5. Without claiming to know any way out of nihilism, I believe there are three appropriate responses.

--First, we must remind ourselves of our common humanity and common starting point. We should be erasing borders between us. Christians should be echoing Dietrich Bonhoeffer’s call for a religionless Christianity and recognizing Karl Rahner’s proclamation of the anonymous Christian. Secularists, in turn, should be celebrating the rational and beneficent elements of Christianity—that its God is not an arbitrary tyrant—and reminding itself how Christian rationality gave birth to the scientific tradition that could study nature’s regular patterns in the confidence that God may be subtle, but is not malicious, as Einstein once put it.

The failure to see and appreciate this common ground expresses itself divisively in America today in a number of ways, including the struggle over religious exemptions from law, on the one hand, and the challenge by Brian Leiter, and now many others, denominated “why tolerate religion?” on the other. Religious believers claim that their commitments are altogether different from those of the world and therefore demand unique rights and privileges, and then seem surprised when the world agrees with them that these commitments are different from anything the world believes but grants to these religious commitments little value. It would be a more appropriate response to our common nihilism to proclaim that religious commitments are of the same depth as are the commitments of the secular world and therefore deserve the same level of legal protection.

Other Christians have done this. Other Christians have been more open to the truths of the world than is the draft. When Pope Benedict, writing as Joseph Ratzinger, looked at the world’s religions, for example, he warned Christians against looking at them purely from the Christian perspective of their “value for salvation,” calling that perspective “the burden of a question that can in fact be decided only by him who shall judge the world.”

Karl Barth approached Marxists in a spirit very different from that of the draft. In “Jesus Christ and the Movement for Social Justice,” an essay Barth published in 1911, he explained to workers the relationship between Jesus and socialism:
If you understand the connection between the person of Jesus and your socialist convictions, and if you now want to arrange your life so that it corresponds to this connection, then that does not at all mean you have to “believe” or accept this, that, or the other thing. What Jesus has to bring us are not ideas, but a way of life. One can have Christian ideas about God and the world and about human redemption, and still with all that be a complete heathen. And as an atheist, a materialist, and a Darwinist, one can be a genuine follower and disciple of Jesus. Jesus is not the Christian world view and the Christian world view is not Jesus.
I believe the Pope and Barth understand that divisions between believers and nonbelievers do not arise out of differing conceptions of truth. If they did, we would engage and debate as the champions of Islam, Judaism and Christianity once did and we would learn from each other as in the golden age of Spain. No. Our divisions arise out of the looming darkness of nihilism itself. It is nihilism that turns our commitments into incommensurate posits that have nothing to say to each other.

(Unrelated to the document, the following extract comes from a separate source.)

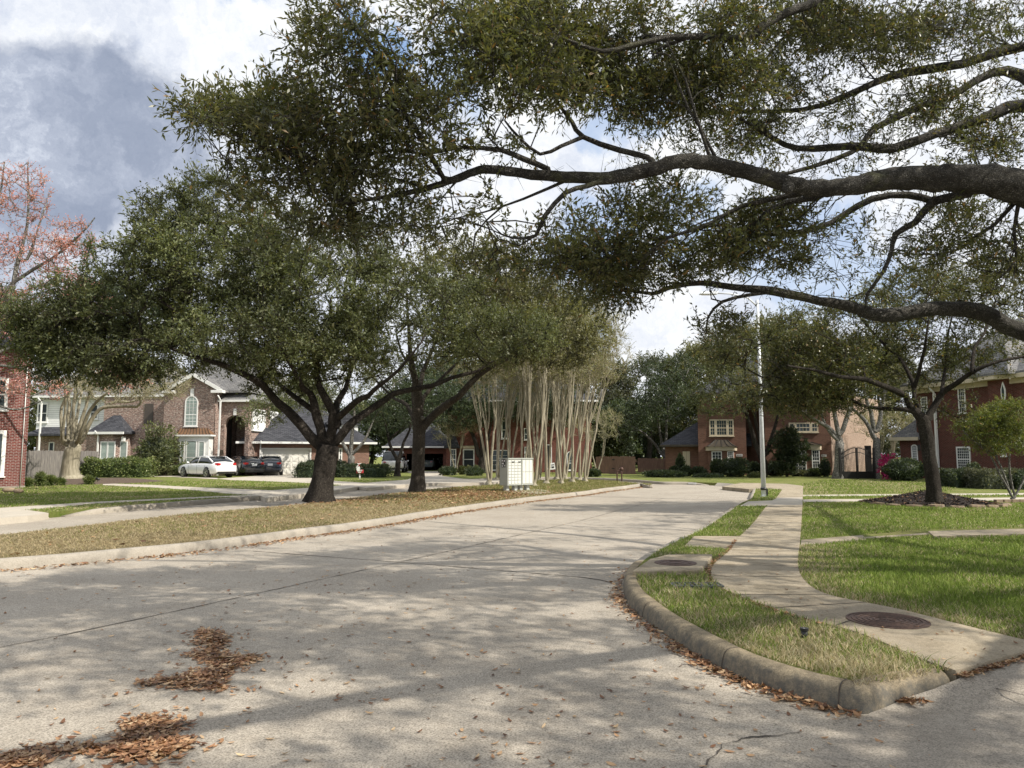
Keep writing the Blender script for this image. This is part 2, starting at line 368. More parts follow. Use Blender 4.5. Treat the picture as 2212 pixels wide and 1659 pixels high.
wob = vm('SCALE', vm('SUBTRACT', nz.outputs['Color'], (.5, .5, .5)).outputs[0]); wob.inputs['Scale'].default_value = .30
DV = vm('ADD', D0, wob.outputs[0]).outputs[0]
def blob(x, y, r, soft=.5):
    c = ray(x, y).normalized()
    d = N(nt, 'ShaderNodeVectorMath', operation='DISTANCE'); nt.links.new(DV, d.inputs[0]); d.inputs[1].default_value = c[:]
    mr = N(nt, 'ShaderNodeMapRange', interpolation_type='SMOOTHSTEP'); nt.links.new(d.outputs['Value'], mr.inputs[0])
    mr.inputs[1].default_value = r; mr.inputs[2].default_value = r * soft; mr.inputs[3].default_value = 0; mr.inputs[4].default_value = 1
    return mr.outputs[0]
def vmax(*a):
    r = a[0]
    for x in a[1:]: r = mm('MAXIMUM', r, x)
    return r
grey = vmax(blob(40, 215, .11), blob(190, 250, .10), blob(300, 310, .10), blob(80, 350, .15), blob(230, 370, .14), blob(370, 380, .09), blob(-150, 330, .2), blob(120, 460, .10))
grey = mm('MAXIMUM', grey, mm('MULTIPLY', blob(300, 500, .2, .3), .45))
blue = vmax(blob(545, -30, .055), blob(790, 100, .05), mm('MULTIPLY', vmax(blob(960, 150, .07), blob(1010, 60, .06), blob(1270, 640, .05), blob(1780, 570, .11), blob(1500, 500, .06), blob(1300, 500, .08), blob(1380, 230, .06), blob(1900, 600, .07)), .6))
cl = noise(nt, 2.3, 8, .62, D0)
cl2 = noise(nt, 7.5, 9, .68, DV)
hole = ramp(nt, cl, [(.58, 0), (.74, .5)])
blue = mm('MAXIMUM', blue, hole)
cloudc = ramp(nt, cl2, [(.28, (4.6, 5.1, 6.2)), (.46, (6.5, 6.8, 7.4)), (.60, (7.9, 8.0, 8.1))])
greyc = ramp(nt, cl2, [(.28, (2.2, 2.6, 3.5)), (.45, (2.8, 3.2, 4.1)), (.58, (3.7, 4.1, 5.0)), (.70, (5.6, 6.0, 6.8))])
c = mixc(nt, grey, cloudc, greyc)
skyc = mixc(nt, 1, sky.outputs[0], (1.0, 1.0, 1.0), 'MULTIPLY')
skyb = mixc(nt, .6, skyc, (3.4, 5.0, 7.8))
c = mixc(nt, mm('MULTIPLY', blue, mm('SUBTRACT', 1, grey)), c, skyb)
nt.links.new(c, bg.inputs['Color'])
scene.view_settings.view_transform = 'Standard'; scene.view_settings.look = 'None'; scene.view_settings.exposure = .3; scene.view_settings.gamma = 1
scene.render.engine = 'CYCLES'
scene.cycles.max_bounces = 6; scene.cycles.transparent_max_bounces = 4; scene.cycles.diffuse_bounces = 3
# ------------------------------------------------------------------ ground, streets, kerbs
def smooth(pts, k=6):
    P = np.array(pts, float); Q = np.vstack([2 * P[0] - P[1], P, 2 * P[-1] - P[-2]]); out = []
    for i in range(1, len(Q) - 2):
        for j in range(k):
            t = j / k; a, b, c, d = Q[i - 1], Q[i], Q[i + 1], Q[i + 2]
            out.append(.5 * (2 * b + (c - a) * t + (2 * a - 5 * b + 4 * c - d) * t * t + (3 * b - a - 3 * c + d) * t ** 3))
    out.append(P[-1]); return [tuple(p) for p in out]
def offset(pts, o):                     # positive = to the left of travel
    P = np.array(pts); T = np.gradient(P, axis=0); T /= np.linalg.norm(T, axis=1)[:, None] + 1e-9
    return [tuple(p) for p in P + o * np.stack([-T[:, 1], T[:, 0]], 1)]
def strip(pts, w, z, mb=None, jit=0):
    mb = mb or MB(); hw = [w / 2 * (1 + jit * random.uniform(-.7, .9)) for _ in pts]
    P = np.array(pts); T = np.gradient(P, axis=0); T /= np.linalg.norm(T, axis=1)[:, None] + 1e-9
    Nn = np.stack([-T[:, 1], T[:, 0]], 1); L = P + Nn * np.array(hw)[:, None]; R = P - Nn * np.array(hw)[:, None]
    n = len(P); vs = [(a, b, z) for a, b in R] + [(a, b, z) for a, b in L]
    return mb.add(vs, [(i, i + 1, n + i + 1, n + i) for i in range(n - 1)])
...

So, common humanity is one response to nihilism.

A second response to the nihilism in which we are all caught offers for Heidegger “a faint light.” At the end of his essay, Heidegger returns the reader to Nietzshe’s scene of the madman. The madman enters exclaiming that he seeks God. Those in the square, who do not believe in God, are amused and make fun. Heidegger points to this difference between the madman and the comfortable ones. The madman experiences our inauthenticity and he is driven to seek the real, which he does not possess. The onlookers, says Heidegger, do not seek because they no longer think. They no longer seek the real, but accept the unreality of the ideal realm while continuing to pass these ideals off as real. Heidegger invites us to see this difference—not between believers and atheists but between the seekers and the satisfied. So, we might all join in seeking the real out of an admission that we do not know the real. We are all perplexed human beings who see through a glass darkly.

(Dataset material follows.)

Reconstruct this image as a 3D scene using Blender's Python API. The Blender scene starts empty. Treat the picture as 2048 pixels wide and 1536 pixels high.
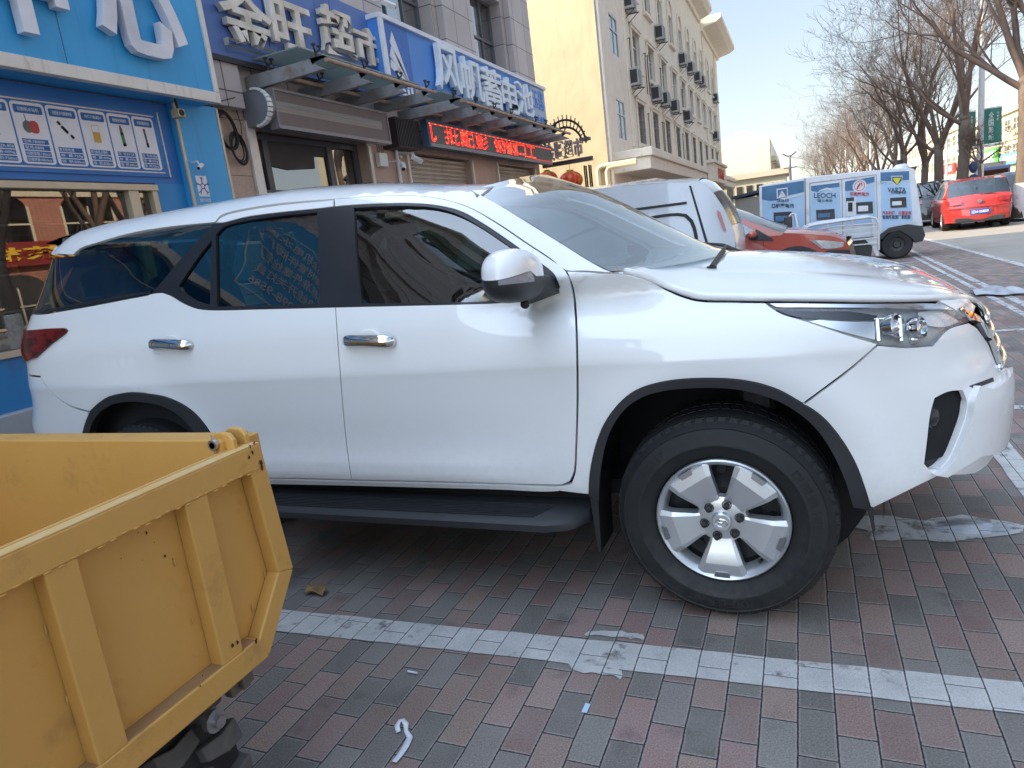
import bpy, bmesh, math, random
from math import sin, cos, pi, radians as RAD, sqrt, atan2
from mathutils import Vector, Matrix, Euler
from mathutils.geometry import delaunay_2d_cdt

S = bpy.context.scene
COL = S.collection

# ------------------------------------------------------------------ camera
YAW, PITCH, ROLL, FPX = 0.41673855, 0.20706269, 0.12659633, 1359.934
CAM = Vector((0.26159, -3.13355, 1.38480))
_f = Vector((-sin(YAW)*cos(PITCH), cos(YAW)*cos(PITCH), -sin(PITCH)))
_r0 = Vector((cos(YAW), sin(YAW), 0)); _u0 = _r0.cross(_f)
_r = cos(ROLL)*_r0 - sin(ROLL)*_u0; _u = sin(ROLL)*_r0 + cos(ROLL)*_u0
cd = bpy.data.cameras.new('camera'); cam = bpy.data.objects.new('camera', cd); COL.objects.link(cam)
cd.sensor_width = 36; cd.lens = FPX/2048*36; cd.clip_start = .05; cd.clip_end = 900
mw = Matrix((_r, _u, -_f)).transposed().to_4x4(); mw.translation = CAM; cam.matrix_world = mw
S.camera = cam

# ------------------------------------------------------------------ sky, sun, exposure
SUN_AZ, SUN_EL = RAD(68), RAD(31)          # the light travels towards +X and a little +Y
ldir = Vector((sin(SUN_AZ)*cos(SUN_EL), cos(SUN_AZ)*cos(SUN_EL), -sin(SUN_EL)))
w = bpy.data.worlds.new('World'); S.world = w; w.use_nodes = True
nt = w.node_tree; sky = nt.nodes.new('ShaderNodeTexSky'); sky.sky_type = 'NISHITA'; sky.sun_disc = False
sky.sun_elevation = SUN_EL; sky.sun_rotation = atan2(-ldir.x, -ldir.y)
sky.air_density = 1.0; sky.dust_density = .5; sky.ozone_density = 1.0
hs = nt.nodes.new('ShaderNodeHueSaturation'); hs.inputs['Saturation'].default_value = 1.0; hs.inputs['Value'].default_value = .69
gm = nt.nodes.new('ShaderNodeGamma'); gm.inputs[1].default_value = .5          # flattens the sky's bright and dark parts, shaped to lift the shade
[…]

--Finally, there is one other kind of response to nihilism, one which has always been the great strength of all the religious traditions: the religious life itself, the example of the saint. The world is always thrilled by a Gandhi, a Bonhoeffer, a Martin Luther King, Jr,. a Dorothy Day, a Mother Teresa. Even here, of course, some in the world scoff, but the admiration for these figures predominates. Religion produces lives, not dogmas. And it does so much, much more profoundly than any secular tradition, at least until now.

Nor are these menschen limited to great figures. Every inner-city minister and priest wrestling with young people against the sway of gang life replicates the way of thoughtful sacrifice. There are thousands, more, of such persons laboring faithfully every day, everywhere in the world.

I don’t have to remind a room full of Christians of this reality—a religion that is a response to a call embedded in a human life. A religion that is not a dogma but a person. A religion that is not built on theories of law or anything else.

What is needed is an antidote for nihilism and there is not one. I don’t know of any antidote more promising, however, than simply living life as a Christian. And unfortunately I don’t know of any way that this possibility might translate into lives unconnected to institutional religion. In other words, what about those of us who cannot live a Christian life? Do we live a life as close to that as we can? Thus, if I were speaking to a room full of my fellow secularists, as I often do, I am not sure how I would end this talk. But that is our problem rather than yours. The challenge to Christians, as the draft unfortunately shows, is to recognize just how deep our plight goes today, and not to assume that old answers are adequate to that plight.